> **WHAT THIS TASK INVOLVES**: Report, word for word, every line of the material that contains "from".

> **SOURCE MATERIAL**:
____________

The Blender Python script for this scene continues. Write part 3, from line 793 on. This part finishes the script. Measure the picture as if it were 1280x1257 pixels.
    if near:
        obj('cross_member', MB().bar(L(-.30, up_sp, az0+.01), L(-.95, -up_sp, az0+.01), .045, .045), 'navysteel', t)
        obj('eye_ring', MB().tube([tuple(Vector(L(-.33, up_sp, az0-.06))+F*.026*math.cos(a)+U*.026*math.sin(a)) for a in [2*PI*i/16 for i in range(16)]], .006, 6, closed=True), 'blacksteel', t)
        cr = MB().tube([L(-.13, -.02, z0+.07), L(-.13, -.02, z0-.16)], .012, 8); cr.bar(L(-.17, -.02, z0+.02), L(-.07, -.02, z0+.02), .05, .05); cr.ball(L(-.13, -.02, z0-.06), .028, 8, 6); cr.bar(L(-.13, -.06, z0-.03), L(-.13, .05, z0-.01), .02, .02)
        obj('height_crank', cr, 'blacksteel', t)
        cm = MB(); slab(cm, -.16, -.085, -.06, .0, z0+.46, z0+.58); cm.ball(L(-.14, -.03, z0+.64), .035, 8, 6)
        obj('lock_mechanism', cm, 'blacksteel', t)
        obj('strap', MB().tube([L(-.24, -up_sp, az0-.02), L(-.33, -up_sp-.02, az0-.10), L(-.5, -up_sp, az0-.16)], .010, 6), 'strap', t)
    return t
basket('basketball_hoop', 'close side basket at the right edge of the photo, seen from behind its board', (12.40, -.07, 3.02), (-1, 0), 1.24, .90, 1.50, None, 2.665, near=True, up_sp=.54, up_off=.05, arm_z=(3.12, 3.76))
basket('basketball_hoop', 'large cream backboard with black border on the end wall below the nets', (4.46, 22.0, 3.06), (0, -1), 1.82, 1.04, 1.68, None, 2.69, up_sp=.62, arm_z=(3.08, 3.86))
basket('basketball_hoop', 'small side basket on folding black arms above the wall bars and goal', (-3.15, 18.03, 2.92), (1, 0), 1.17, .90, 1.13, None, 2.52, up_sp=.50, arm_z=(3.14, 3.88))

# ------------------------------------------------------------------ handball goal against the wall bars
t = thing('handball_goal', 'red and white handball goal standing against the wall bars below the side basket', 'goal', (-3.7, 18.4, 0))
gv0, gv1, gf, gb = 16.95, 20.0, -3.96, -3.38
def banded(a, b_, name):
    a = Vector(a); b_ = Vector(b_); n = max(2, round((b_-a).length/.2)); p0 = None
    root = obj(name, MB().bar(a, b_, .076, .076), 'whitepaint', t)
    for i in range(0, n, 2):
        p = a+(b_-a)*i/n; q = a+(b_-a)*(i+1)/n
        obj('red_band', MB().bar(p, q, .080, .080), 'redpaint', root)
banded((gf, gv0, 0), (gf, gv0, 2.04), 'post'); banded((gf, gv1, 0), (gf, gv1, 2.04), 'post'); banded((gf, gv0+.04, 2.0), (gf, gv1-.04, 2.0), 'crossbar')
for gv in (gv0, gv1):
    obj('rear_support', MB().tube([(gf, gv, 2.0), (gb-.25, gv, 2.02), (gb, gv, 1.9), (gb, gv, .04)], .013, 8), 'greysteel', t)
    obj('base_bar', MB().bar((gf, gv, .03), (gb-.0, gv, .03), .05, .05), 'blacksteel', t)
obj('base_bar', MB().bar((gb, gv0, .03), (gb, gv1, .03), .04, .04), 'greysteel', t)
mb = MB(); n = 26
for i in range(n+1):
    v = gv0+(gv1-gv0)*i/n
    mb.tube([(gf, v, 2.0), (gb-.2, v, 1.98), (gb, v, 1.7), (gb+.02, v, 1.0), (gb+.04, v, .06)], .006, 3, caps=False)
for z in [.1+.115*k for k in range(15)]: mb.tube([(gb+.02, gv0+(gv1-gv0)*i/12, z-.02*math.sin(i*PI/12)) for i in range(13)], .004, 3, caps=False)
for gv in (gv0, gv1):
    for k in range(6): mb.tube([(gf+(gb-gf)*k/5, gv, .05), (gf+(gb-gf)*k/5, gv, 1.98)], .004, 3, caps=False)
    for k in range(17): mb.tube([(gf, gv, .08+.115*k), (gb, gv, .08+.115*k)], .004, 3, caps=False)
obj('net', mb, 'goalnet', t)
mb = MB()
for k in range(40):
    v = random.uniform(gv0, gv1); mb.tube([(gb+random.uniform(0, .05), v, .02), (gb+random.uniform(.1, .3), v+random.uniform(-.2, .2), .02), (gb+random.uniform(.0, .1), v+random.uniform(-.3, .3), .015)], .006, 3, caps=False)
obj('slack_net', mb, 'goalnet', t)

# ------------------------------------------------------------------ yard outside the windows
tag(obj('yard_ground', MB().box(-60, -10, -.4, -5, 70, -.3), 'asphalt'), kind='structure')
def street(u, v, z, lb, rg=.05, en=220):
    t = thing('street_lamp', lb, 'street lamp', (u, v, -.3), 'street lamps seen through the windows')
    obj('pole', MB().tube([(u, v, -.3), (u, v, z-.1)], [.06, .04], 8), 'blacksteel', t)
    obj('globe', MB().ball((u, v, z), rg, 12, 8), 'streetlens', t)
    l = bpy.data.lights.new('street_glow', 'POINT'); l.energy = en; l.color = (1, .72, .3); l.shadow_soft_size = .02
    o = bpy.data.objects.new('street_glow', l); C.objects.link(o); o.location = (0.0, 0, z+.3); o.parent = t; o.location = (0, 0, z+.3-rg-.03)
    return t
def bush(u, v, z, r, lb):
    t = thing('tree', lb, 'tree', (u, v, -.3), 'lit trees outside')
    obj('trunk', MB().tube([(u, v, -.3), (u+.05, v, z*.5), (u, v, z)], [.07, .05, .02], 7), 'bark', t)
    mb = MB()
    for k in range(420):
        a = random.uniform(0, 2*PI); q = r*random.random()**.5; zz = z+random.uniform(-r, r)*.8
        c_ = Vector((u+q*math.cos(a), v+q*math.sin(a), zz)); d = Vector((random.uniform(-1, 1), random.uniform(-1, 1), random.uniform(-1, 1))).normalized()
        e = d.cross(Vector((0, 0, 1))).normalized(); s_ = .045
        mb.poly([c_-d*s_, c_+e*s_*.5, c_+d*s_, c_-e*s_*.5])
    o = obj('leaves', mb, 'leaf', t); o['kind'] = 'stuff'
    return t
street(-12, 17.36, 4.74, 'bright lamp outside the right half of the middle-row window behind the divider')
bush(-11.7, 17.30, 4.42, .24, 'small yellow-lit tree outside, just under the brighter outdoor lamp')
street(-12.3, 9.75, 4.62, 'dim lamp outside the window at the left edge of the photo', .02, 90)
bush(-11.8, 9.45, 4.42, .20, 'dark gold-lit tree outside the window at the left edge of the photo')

____________

> **PROBLEM SOLUTION**:
The Blender Python script for this scene continues. Write part 3, from line 793 on. This part finishes the script. Measure the picture as if it were 1280x1257 pixels.
basket('basketball_hoop', 'close side basket at the right edge of the photo, seen from behind its board', (12.40, -.07, 3.02), (-1, 0), 1.24, .90, 1.50, None, 2.665, near=True, up_sp=.54, up_off=.05, arm_z=(3.12, 3.76))